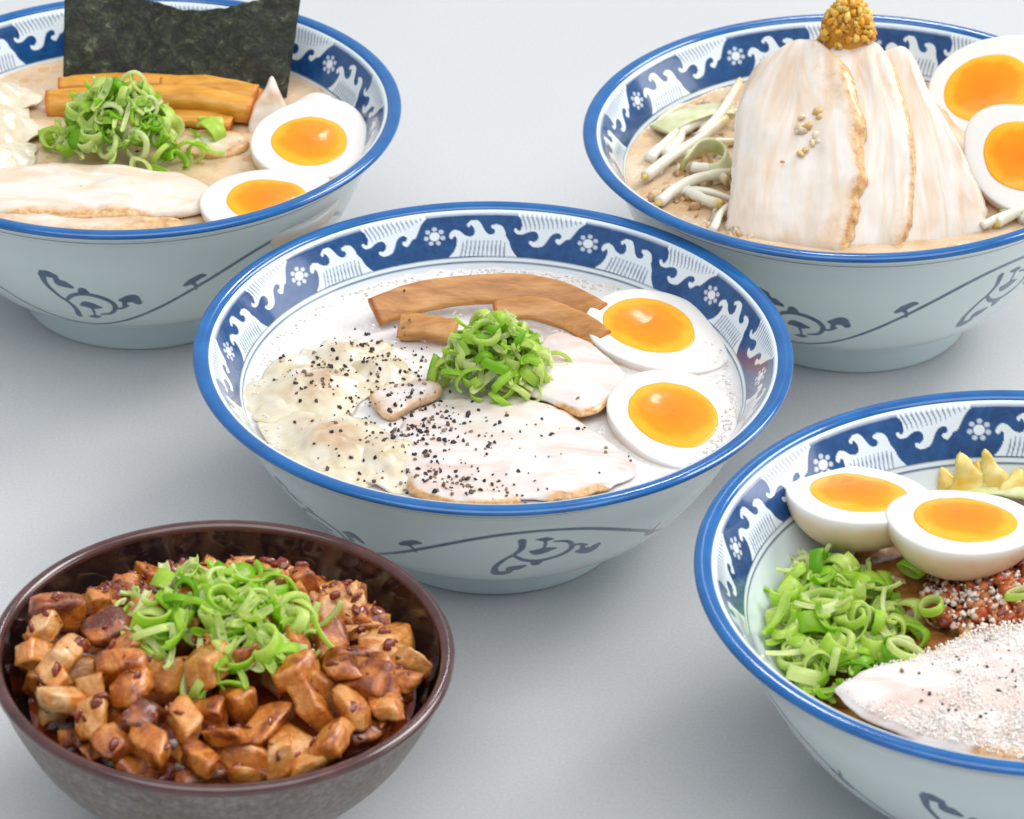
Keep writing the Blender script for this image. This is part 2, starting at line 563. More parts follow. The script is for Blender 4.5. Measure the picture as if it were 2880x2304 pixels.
def stroke(canvas, x0, y0, res, P, widths, val=1.0):
    """paint a polyline of varying width into canvas (rows=y)"""
    P = np.asarray(P, float)
    widths = np.broadcast_to(np.asarray(widths, float), (len(P),))
    h, w = canvas.shape
    for (a, b, wa, wb) in zip(P[:-1], P[1:], widths[:-1], widths[1:]):
        mw = max(wa, wb)
        i0 = max(int((min(a[0], b[0]) - mw - x0) / res), 0)
        i1 = min(int((max(a[0], b[0]) + mw - x0) / res) + 2, w)
        j0 = max(int((min(a[1], b[1]) - mw - y0) / res), 0)
        j1 = min(int((max(a[1], b[1]) + mw - y0) / res) + 2, h)
        if i1 <= i0 or j1 <= j0:
            continue
        X, Y = np.meshgrid(x0 + (np.arange(i0, i1) + .5) * res, y0 + (np.arange(j0, j1) + .5) * res)
        d = b - a
        L2 = d @ d + 1e-12
        t = np.clip(((X - a[0]) * d[0] + (Y - a[1]) * d[1]) / L2, 0, 1)
        dist = np.hypot(X - a[0] - t * d[0], Y - a[1] - t * d[1])
        cov = np.clip(((wa + (wb - wa) * t) / 2 - dist) / res + .5, 0, 1) * val
        sub = canvas[j0:j1, i0:i1]
        np.maximum(sub, cov, out=sub)


def blur(a, n=1):
    for _ in range(n):
        a = (a + np.roll(a, 1, 0) + np.roll(a, -1, 0)) / 3
        a = (a + np.roll(a, 1, 1) + np.roll(a, -1, 1)) / 3
    return a


def sample(canvas, u, v, wrap=True):
    """bilinear; u,v in pixels (col,row)"""
    h, w = canvas.shape
    u0 = np.floor(u).astype(int)
    v0 = np.floor(v).astype(int)
    fu, fv = u - u0, v - v0
    g = lambda i, j: canvas[np.clip(j, 0, h - 1), (i % w) if wrap else np.clip(i, 0, w - 1)]
    return (g(u0, v0) * (1 - fu) + g(u0 + 1, v0) * fu) * (1 - fv) + (g(u0, v0 + 1) * (1 - fu) + g(u0 + 1, v0 + 1) * fu) * fv


def band_canvas():
    """one 36 degree repeat of the wave border: white=1, blue=0, hatch between"""
    w, h = 900, 300
    XX, YY = np.meshgrid((np.arange(w) + .5) / w, (np.arange(h) + .5) / h)

    def uv(P):
        P = np.asarray(P, float)
        X, Y = P[:, 0], P[:, 1]
        top = np.interp(X, [95, 560, 1000, 1500, 1985], [118, 95, 88, 128, 215])
        bot = np.interp(X, [95, 560, 1000, 1500, 2000], [600, 575, 570, 612, 690])
        return np.stack([(X - 95) / 1890, (Y - top) / (bot - top)], 1)
    lower = [(250, 580), (310, 525), (350, 460), (365, 405), (362, 358), (335, 340), (318, 362), (296, 375), (274, 352), (282, 318), (310, 286),
             (350, 270), (400, 280), (430, 300), (460, 325), (500, 341), (550, 340), (580, 318), (590, 280), (575, 238), (545, 208),
             (528, 232), (506, 232), (497, 206), (520, 184), (560, 160), (620, 160), (660, 190), (690, 240), (720, 290), (760, 318), (800, 320),
             (830, 297), (825, 264), (803, 252), (786, 234), (796, 216), (830, 205), (870, 205), (920, 225), (955, 280), (966, 330), (985, 360),
             (1010, 400), (1030, 460), (1060, 510), (1120, 580)]
    upper = [(1055, 84), (1110, 112), (1142, 150), (1156, 210), (1148, 255), (1128, 278), (1104, 268), (1088, 244), (1066, 250), (1062, 272),
             (1084, 302), (1130, 320), (1180, 315), (1230, 295), (1280, 285), (1330, 295), (1360, 330), (1362, 370), (1335, 398), (1302, 406),
             (1280, 392), (1256, 402), (1258, 426), (1285, 450), (1322, 463), (1400, 462), (1440, 440), (1470, 400), (1500, 350), (1540, 315), (1590, 308),
             (1630, 325), (1642, 355), (1622, 380), (1596, 374), (1574, 388), (1584, 415), (1612, 436), (1640, 440), (1680, 410), (1700, 390), (1750, 380), (1790, 330),
             (1840, 262), (1900, 218), (1975, 196)]
    can = np.zeros((h, w))
    for P in (lower, upper):
        Q = uv(catmull(P, 200))
        can = np.maximum(can, poly_mask(Q, XX, YY).astype(float))
    # hatch strokes, ink inside the waves
    hat = np.zeros((h, w))

    def hs(Q, wd):
        Q = uv(Q) * (w, h)
        stroke(hat, 0, 0, 1, Q, wd)
    for i in range(11):
        xt = 440 + i * 52
        yt = 388 + (24 if i in (0, 10) else 0)
        hs([(xt, yt), (xt - 8, yt + 60), (xt - 26 + i * 1.5, yt + 120), (xt - 48 + i * 4, 575)], [7, 11, 11, 7])
    for i in range(13):
        xt = 1165 + i * 54
        yb = 262 - max(0, i - 8) * 12
        hs([(xt - 24, 88), (xt + 6, 150), (xt + 30, 205), (xt + 40, yb)], [12, 11, 9, 4])
    can = can * (1 - 0.68 * hat)
    # small flowers at the seam
    fx, fy = 0.0, .46
    asp = 59.4 / 19.0
    for sx in (0, 1):
        X = (XX - sx) * asp
        Y = YY - fy
        d = np.hypot(X, Y)
        can = np.maximum(can, np.clip((.105 - d) * 60 + .5, 0, 1))
        for k in range(7):
            a_ = k * math.pi / 3.5 + .3
            dd = np.hypot(X - .172 * math.cos(a_), Y - .172 * math.sin(a_))
            can = np.maximum(can, .72 * np.clip((.050 - dd) * 60 + .5, 0, 1))
    return blur(can, 1)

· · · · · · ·

STATED EXERCISE -
Pictures are excluded; extract exactly the lines from the start of the data through the line that holds "return (g(u0, v0)", both ends included.

SOLUTION TO THIS EXERCISE -
Keep writing the Blender script for this image. This is part 2, starting at line 563. More parts follow. The script is for Blender 4.5. Measure the picture as if it were 2880x2304 pixels.
def stroke(canvas, x0, y0, res, P, widths, val=1.0):
    """paint a polyline of varying width into canvas (rows=y)"""
    P = np.asarray(P, float)
    widths = np.broadcast_to(np.asarray(widths, float), (len(P),))
    h, w = canvas.shape
    for (a, b, wa, wb) in zip(P[:-1], P[1:], widths[:-1], widths[1:]):
        mw = max(wa, wb)
        i0 = max(int((min(a[0], b[0]) - mw - x0) / res), 0)
        i1 = min(int((max(a[0], b[0]) + mw - x0) / res) + 2, w)
        j0 = max(int((min(a[1], b[1]) - mw - y0) / res), 0)
        j1 = min(int((max(a[1], b[1]) + mw - y0) / res) + 2, h)
        if i1 <= i0 or j1 <= j0:
            continue
        X, Y = np.meshgrid(x0 + (np.arange(i0, i1) + .5) * res, y0 + (np.arange(j0, j1) + .5) * res)
        d = b - a
        L2 = d @ d + 1e-12
        t = np.clip(((X - a[0]) * d[0] + (Y - a[1]) * d[1]) / L2, 0, 1)
        dist = np.hypot(X - a[0] - t * d[0], Y - a[1] - t * d[1])
        cov = np.clip(((wa + (wb - wa) * t) / 2 - dist) / res + .5, 0, 1) * val
        sub = canvas[j0:j1, i0:i1]
        np.maximum(sub, cov, out=sub)


def blur(a, n=1):
    for _ in range(n):
        a = (a + np.roll(a, 1, 0) + np.roll(a, -1, 0)) / 3
        a = (a + np.roll(a, 1, 1) + np.roll(a, -1, 1)) / 3
    return a


def sample(canvas, u, v, wrap=True):
    """bilinear; u,v in pixels (col,row)"""
    h, w = canvas.shape
    u0 = np.floor(u).astype(int)
    v0 = np.floor(v).astype(int)
    fu, fv = u - u0, v - v0
    g = lambda i, j: canvas[np.clip(j, 0, h - 1), (i % w) if wrap else np.clip(i, 0, w - 1)]
    return (g(u0, v0) * (1 - fu) + g(u0 + 1, v0) * fu) * (1 - fv) + (g(u0, v0 + 1) * (1 - fu) + g(u0 + 1, v0 + 1) * fu) * fv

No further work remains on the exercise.